Perhaps no area is more distorted than human rights law. Cases like that of Mohammed Ibrahim, an Iraqi convicted of a driving offense that killed a child, who then resisted deportation, are framed as the system prioritizing criminals over victims. The Human Rights Act, particularly Article 8 on the right to family life, is vilified. Yet the law’s application is nuanced. In considering deportation, a judge must weigh the individual’s crime against the impact on their innocent family members—like Ibrahim’s two young, dependent children. Deportation would punish them by removing their father. The law recognizes that even those who have done wrong are still human beings with relationships, and that punishing the guilty sometimes unjustly punishes the blameless. It is a difficult balance, but not a corrupt one.

This balancing act is fundamental to the justice system itself. The feeling that a rape victim is “on trial” stems from a foundational principle: the burden of proof rests entirely with the prosecution. The defendant is presumed innocent. This means the prosecution must prove guilt beyond reasonable doubt, a deliberately high standard because convicting an innocent person is considered a greater injustice than acquitting a guilty one. For a victim, this process can feel like an invasion, as their testimony and credibility are tested. But this rigorous testing is the price of a system that prioritizes protecting the innocent from wrongful imprisonment. It is a painful paradox, not a design flaw.

Ultimately, fake law thrives on simplifying complex, agonizing dilemmas into moral fables.
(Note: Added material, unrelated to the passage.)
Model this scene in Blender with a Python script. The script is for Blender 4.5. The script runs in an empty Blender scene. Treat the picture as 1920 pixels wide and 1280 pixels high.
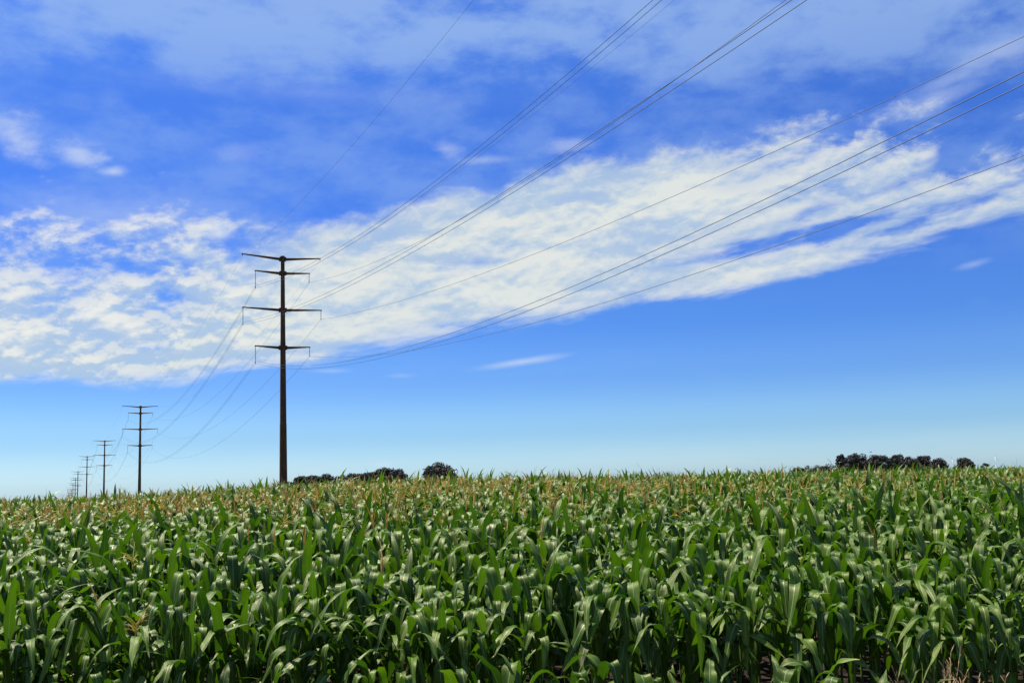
import bpy, math, random
import numpy as np
from mathutils import Vector, Matrix

sc = bpy.context.scene
COL = sc.collection
R = math.radians
F_PX = 2005.0                                   # focal length in pixels of a 1920 px wide frame
ROLL = R(1.8)
PITCH = math.atan(264.4 / F_PX)
SUN_EL, SUN_AZ = R(61), R(-52)                  # azimuth measured from +Y towards +X

# ------------------------------------------------------------------ camera
_F = Vector((0, math.cos(PITCH), math.sin(PITCH)))
_U0 = Vector((0, -math.sin(PITCH), math.cos(PITCH)))
_X = Vector((1, 0, 0))
_U = _U0 * math.cos(ROLL) + _X * math.sin(ROLL)
_R = _X * math.cos(ROLL) - _U0 * math.sin(ROLL)
cd = bpy.data.cameras.new('camera')
cam = bpy.data.objects.new('camera', cd)
COL.objects.link(cam)
cd.sensor_width = 36.0
cd.lens = 36.0 * F_PX / 1920.0
cd.clip_end = 40000
cd.clip_start = 0.1
m = Matrix((_R, _U, -_F)).transposed().to_4x4()
cam.matrix_world = m
sc.camera = cam


def px(x, y, Y):
    """point of the world seen at pixel x, y of the 1920x1280 photo, at forward distance Y (measuring aid)"""
    d = _F + _R * ((x - 960) / F_PX) - _U * ((y - 640) / F_PX)
    return d * (Y / d.y)


def hor(x):
    return 904.5 - (x - 960) * math.tan(ROLL)


# ------------------------------------------------------------------ node helpers
def mat(name):
    m = bpy.data.materials.new(name)
    m.use_nodes = True
    nt = m.node_tree
    nt.nodes.clear()
    out = nt.nodes.new('ShaderNodeOutputMaterial')
    return m, nt, out


class NB:
    def __init__(s, nt):
        s.nt = nt

    def n(s, t, **kw):
        o = s.nt.nodes.new(t)
        for k, v in kw.items():
            setattr(o, k, v)
        return o

    def link(s, a, b):
        s.nt.links.new(a, b)

    def put(s, sock, v):
        if isinstance(v, bpy.types.NodeSocket):
            s.link(v, sock)
        else:
            sock.default_value = v

    def m(s, op, a, b=0.0, c=None, clamp=False):
        o = s.n('ShaderNodeMath', operation=op, use_clamp=clamp)
        s.put(o.inputs[0], a)
        s.put(o.inputs[1], b)
        if c is not None:
            s.put(o.inputs[2], c)
        return o.outputs[0]

    def add(s, a, b): return s.m('ADD', a, b)
    def sub(s, a, b): return s.m('SUBTRACT', a, b)
    def mul(s, a, b): return s.m('MULTIPLY', a, b)
    def mad(s, a, b, c): return s.m('MULTIPLY_ADD', a, b, c)
    def mn(s, a, b): return s.m('MINIMUM', a, b)
    def mx(s, a, b): return s.m('MAXIMUM', a, b)

    def smooth(s, v, lo, hi, a=0.0, b=1.0):
        o = s.n('ShaderNodeMapRange', interpolation_type='SMOOTHSTEP')
        s.put(o.inputs[0], v)
        for i, q in enumerate((lo, hi, a, b)):
            s.put(o.inputs[i + 1], q)
        return o.outputs[0]

    def lin(s, v, lo, hi, a=0.0, b=1.0):
        o = s.n('ShaderNodeMapRange')
        s.put(o.inputs[0], v)
        for i, q in enumerate((lo, hi, a, b)):
            s.put(o.inputs[i + 1], q)
        return o.outputs[0]

    def vec(s, x, y, z=0.0):
        o = s.n('ShaderNodeCombineXYZ')
        s.put(o.inputs[0], x)
        s.put(o.inputs[1], y)
        s.put(o.inputs[2], z)
        return o.outputs[0]

    def noise(s, v, scale, detail=4, rough=.5, dist=0.0):
        o = s.n('ShaderNodeTexNoise')
        s.put(o.inputs['Vector'], v)
        o.inputs['Scale'].default_value = scale
        o.inputs['Detail'].default_value = detail
        o.inputs['Roughness'].default_value = rough
        o.inputs['Distortion'].default_value = dist
        return o.outputs[0]

    def mix(s, f, a, b, blend='MIX'):
        o = s.n('ShaderNodeMix', data_type='RGBA', blend_type=blend)
        s.put(o.inputs[0], f)
        for i, q in ((6, a), (7, b)):
            if isinstance(q, (tuple, list)) and len(q) == 3:
                q = (*q, 1)
            s.put(o.inputs[i], q)
        return o.outputs[2]


def simple_mat(name, col, rough=.6, var=.25, scale=3.0, metallic=0.0, col2=None, coord='Object', bump=0.0):
    m, nt, out = mat(name)
    b = NB(nt)
    tc = b.n('ShaderNodeTexCoord').outputs[coord]
    f = b.noise(tc, scale, 5, .6)
    f = b.smooth(f, .35, .65)
    c2 = col2 or tuple(c * (1 - var) for c in col)
    c = b.mix(f, c2, col)
    p = b.n('ShaderNodeBsdfPrincipled')
    b.link(c, p.inputs['Base Color'])
    p.inputs['Roughness'].default_value = rough
    p.inputs['Metallic'].default_value = metallic
    if bump:
        bn = b.n('ShaderNodeBump')
        bn.inputs['Strength'].default_value = bump
        b.link(b.noise(tc, scale * 4, 6, .6), bn.inputs['Height'])
        b.link(bn.outputs[0], p.inputs['Normal'])
    b.link(p.outputs[0], out.inputs[0])
    return m


# ------------------------------------------------------------------ world: Nishita sky with a band of cloud
def ae(x, y):
    """direction through a photo pixel as azimuth / elevation, in thousandths of the focal length"""
    p = px(x, y, 1.0)
    return math.atan2(p.x, p.y) * 2.005, math.atan2(p.z, math.hypot(p.x, p.y)) * 2.005


def build_world():
    w = bpy.data.worlds.new('World')
    sc.world = w
    w.use_nodes = True
    nt = w.node_tree
    nt.nodes.clear()
    b = NB(nt)
    out = b.n('ShaderNodeOutputWorld')
    bg = b.n('ShaderNodeBackground')
    bg.inputs['Strength'].default_value = 0.05
    b.link(bg.outputs[0], out.inputs[0])
    sky = b.n('ShaderNodeTexSky', sky_type='NISHITA')
    sky.sun_disc = False
    sky.sun_elevation = SUN_EL
    sky.sun_rotation = SUN_AZ
    sky.altitude = 300
    sky.air_density = 1.0
    sky.dust_density = 0.6
    sky.ozone_density = 2.0
    tc = b.n('ShaderNodeTexCoord').outputs['Generated']
    sp = b.n('ShaderNodeSeparateXYZ')
    b.link(tc, sp.inputs[0])
    x, y, z = sp.outputs
    A = b.mul(b.m('ARCTAN2', x, y), 2.005)
    E = b.mul(b.m('ARCSINE', z), 2.005)
    # deeper, more saturated blue of the polarised summer sky, by elevation
    ramp = b.n('ShaderNodeValToRGB')
    ramp.color_ramp.interpolation = 'EASE'
    b.link(b.m('MULTIPLY', E, 1.0, clamp=True), ramp.inputs[0])
    els = ramp.color_ramp.elements
    for i, (pos, col) in enumerate(SKY_TINT):
        e = els[i] if i < 2 else els.new(pos)
        e.position = pos
        e.color = (*col, 1)
    skyc = b.mix(1.0, sky.outputs[0], ramp.outputs[0], 'MULTIPLY')
    skyc = b.mix(1.0, skyc, SKY_GAIN, 'MULTIPLY')

    if SKY_ONLY:
        b.link(skyc, bg.inputs[0])
        return

    def curve(pts):
        o = b.n('ShaderNodeFloatCurve')
        b.link(b.mad(A, 1 / 2.4, .5), o.inputs['Value'])
        c = o.mapping.curves[0]
        q = [ae(*p) for p in pts]
        q = [(q[0][0] / 2.4 + .5, q[0][1])] + [(a / 2.4 + .5, e) for a, e in q[1:]]
        c.points[0].location = (0, q[0][1])
        c.points[1].location = (1, q[-1][1])
        for a, e in q:
            c.points.new(a, e)
        for p in c.points:
            p.handle_type = 'AUTO_CLAMPED'
        o.mapping.update()
        return o.outputs[0]
    top = curve([(0, 425), (90, 440), (160, 455), (230, 430), (300, 440), (380, 420), (440, 430), (520, 425), (600, 403), (700, 394), (780, 374), (850, 352), (925, 358), (960, 325),
                 (1020, 318), (1080, 292), (1190, 292), (1250, 262), (1400, 250), (1560, 245), (1680, 240), (1745, 250), (1790, 300), (1920, 272)])
    bot = curve([(0, 732), (150, 726), (350, 722), (470, 694), (640, 678), (700, 662), (850, 632), (1000, 606), (1200, 576), (1350, 556),
                 (1500, 528), (1600, 500), (1700, 472), (1800, 444), (1850, 430), (1920, 415)])
    # coordinates that run along the tilted band
    t = R(6)
    P = b.add(b.mul(A, math.cos(t)), b.mul(E, math.sin(t)))
    Q = b.sub(b.mul(E, math.cos(t)), b.mul(A, math.sin(t)))
    warp = b.sub(b.noise(b.vec(b.mul(P, 1.0), b.mul(Q, 2.0)), 4, 4, .5), .5)
    left = b.smooth(A, -.30, -.70)
    right = b.smooth(A, .25, .70)
    P1 = b.mad(warp, .10, P)
    Q1 = b.mad(warp, .035, Q)
    stretched = b.vec(P1, b.mul(Q1, 4.2), 1.7)
    puffy = b.vec(P1, b.mul(Q1, 1.9), 7.3)
    n1 = b.noise(stretched, 4.2, 9, .60)
    n2 = b.noise(puffy, 11.0, 9, .60)
    n3 = b.noise(b.vec(P, b.mul(Q, 2.4), 4.0), 3.0, 3, .5)
    n4 = b.noise(puffy, 30.0, 5, .6)
    nmix = b.add(b.mul(n1, b.sub(.72, b.mul(left, .42))), b.mul(n2, b.mad(left, .42, .28)))
    rag = b.add(.55, b.add(b.mul(left, 2.6), b.mul(right, 2.2)))
    topsoft = b.add(.030, b.add(b.mul(left, .10), b.mul(right, .06)))
    mt = b.add(b.m('DIVIDE', b.sub(top, E), topsoft), b.mul(b.sub(n2, .46), b.add(2.0, b.mul(rag, 1.0))))
    mb = b.add(b.mul(b.sub(E, bot), 45.0), b.mul(b.sub(n1, .5), 4.0))
    thick = b.add(b.mul(b.sub(nmix, .44), 6.5), b.add(b.mad(left, 1.1, 1.15), b.mul(b.sub(n3, .5), 2.4)))
    midw = b.mul(b.smooth(A, -.75, -.1), b.smooth(A, .75, .2))
    thick = b.add(b.sub(thick, b.mul(right, .40)), b.mul(midw, .5))
    m = b.mn(b.mn(mt, mb), thick)

    def ell(x, y, rx, ry, tilt=0.0, amp=1.0, rag=.5, n=None):
        """ragged ellipse, positive inside"""
        a0, e0 = ae(x, y)
        ca, sa = math.cos(R(tilt)), math.sin(R(tilt))
        da, de = b.sub(A, a0), b.sub(E, e0)
        u = b.mul(b.add(b.mul(da, ca), b.mul(de, sa)), 1000 / rx)
        v = b.mul(b.sub(b.mul(de, ca), b.mul(da, sa)), 1000 / ry)
        d = b.m('SQRT', b.add(b.mul(u, u), b.mul(v, v)))
        g = b.add(b.sub(1.0, d), b.mul(b.sub(n if n is not None else n2, .5), rag * 6))
        return b.smooth(g, -.25, 1.25, 0.0, amp)
    hole = ell(280, 652, 75, 17, 0, 1.3, .35)
    for q in ((770, 468, 130, 14, 4, .55, .4), (900, 490, 95, 15, 3, 1.0, .4), (985, 508, 50, 9, 0, .8, .4), (1390, 462, 190, 30, 8, 2.1, .30), (1580, 430, 110, 24, 14, 1.5, .4),
              (1520, 398, 80, 14, 10, .8, .6), (1370, 350, 90, 24, 8, .9, .6), (1480, 300, 80, 16, 12, .4, .7), (1690, 345, 60, 14, 15, .9, .5), (1780, 295, 60, 26, 30, 1.2, .4),
              (1200, 545, 60, 8, 10, .6, .4), (730, 600, 140, 10, 6, .5, .4), (90, 505, 70, 24, -30, .5, .5), (230, 500, 60, 22, 20, .5, .5), (1700, 420, 120, 12, 14, .7, .5),
              (1830, 380, 80, 20, 14, .7, .5)):
        hole = b.add(hole, ell(*q))
    m = b.sub(m, hole)
    band = b.mad(b.smooth(m, -.15, 1.0), .72, b.mul(b.smooth(m, .4, 2.4), .25))
    # separate small clouds
    blobs = ell(25, 258, 70, 34, -20, .60, .55)
    for q in ((140, 284, 55, 26, -15, .55, .55), (215, 322, 34, 11, 4, .62, .3), (838, 279, 40, 17, -10, .4, .5), (908, 300, 60, 10, 0, .3, .5), (412, 436, 34, 24, 0, .9, .25), (355, 473, 30, 18, -25, .9, .35),
              (980, 678, 95, 9, 6.5, .62, .12), (930, 684, 40, 5, 5, .3, .1), (1826, 495, 34, 8, 10, .30, .2), (620, 695, 42, 6, 0, .3, .2), (750, 704, 30, 5, 0, .15, .2),
              (715, 869, 26, 7, 0, .30, .3), (450, 285, 50, 20, 10, .16, .5), (1060, 275, 70, 16, 5, .35, .5), (1880, 100, 100, 26, 12, .26, .5), (1780, 150, 90, 14, 14, .22, .5),
              (1700, 205, 130, 22, 12, .26, .5), (200, 400, 260, 60, 0, .26, .25),
              (1850, 330, 100, 26, 12, .30, .5), (600, 175, 420, 30, -2, .10, .2)):
        blobs = b.mx(blobs, ell(*q))
    # milky veil high up
    vn = b.noise(b.vec(b.mul(A, .8), b.mul(E, 2.6), 12.4), 2.3, 6, .55, .4)
    vn2 = b.noise(b.vec(b.mul(A, 1.0), b.mul(E, 1.9), 9.1), 8, 8, .6)
    vsum = b.add(b.mul(vn, .55), b.mul(vn2, .45))
    vr = b.smooth(E, b.mad(b.smooth(A, -.1, .6), -.10, .56), .86)
    veil = b.mul(b.smooth(vsum, b.mad(vr, -.20, .52), b.mad(vr, -.20, .74)), b.mad(vr, .56, .10))
    veil2 = b.mul(b.smooth(b.add(b.mul(vn, .5), b.mul(vn2, .5)), .38, .62), b.mul(b.smooth(E, .30, .5), .30))
    veil = b.mx(veil, veil2)
    lowhaze = b.mul(b.mul(b.smooth(E, .10, .0), b.smooth(b.noise(b.vec(A, b.mul(E, 6.0), 5.0), 3.0, 4, .5), .4, .7)), .18)
    # colours of cloud: blue grey where thick and low, creamy where the sun catches it
    sh = b.add(b.mul(b.sub(n1, .5), 2.8), b.mul(b.sub(n3, .5), 1.8))
    hi2 = b.noise(b.vec(P1, b.mul(b.add(Q1, .012), 1.9), 7.3), 11.0, 9, .60)
    sh = b.add(sh, b.mul(b.sub(n2, hi2), b.mad(left, 7.0, 4.0)))
    midw = b.mul(b.smooth(A, -.75, -.1), b.smooth(A, .75, .2))
    sh = b.m('ADD', sh, b.mad(midw, .12, .38), clamp=True)
    ccol = b.mix(sh, (4.7, 6.1, 7.6), (7.6, 8.0, 7.7))
    puff = b.mul(b.smooth(b.add(n2, b.mul(b.sub(n4, .5), .35)), .45, .70), b.mad(left, .70, .15))
    ccol = b.mix(puff, ccol, (8.9, 8.9, 8.3))
    c = b.mix(veil, skyc, (3.7, 5.5, 8.6))
    c = b.mix(lowhaze, c, (6.5, 7.6, 8.2))
    c = b.mix(blobs, c, (7.0, 7.8, 8.9))
    c = b.mix(band, c, ccol)
    b.link(c, bg.inputs[0])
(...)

It pretends there are easy answers where there are none. This book argues that the real law, for all its complexities and difficult judgments, is built on enduring principles: proportionality, the welfare of the vulnerable, duty of care, the humanity of all individuals, and the presumption of innocence. Understanding these principles doesn’t make every outcome feel right, but it replaces manufactured outrage with a clearer, more sober grasp of how justice is painstakingly sought in an imperfect world. It is an invitation to look beyond the headline and engage with the reasoned, and often deeply human, reality of the law.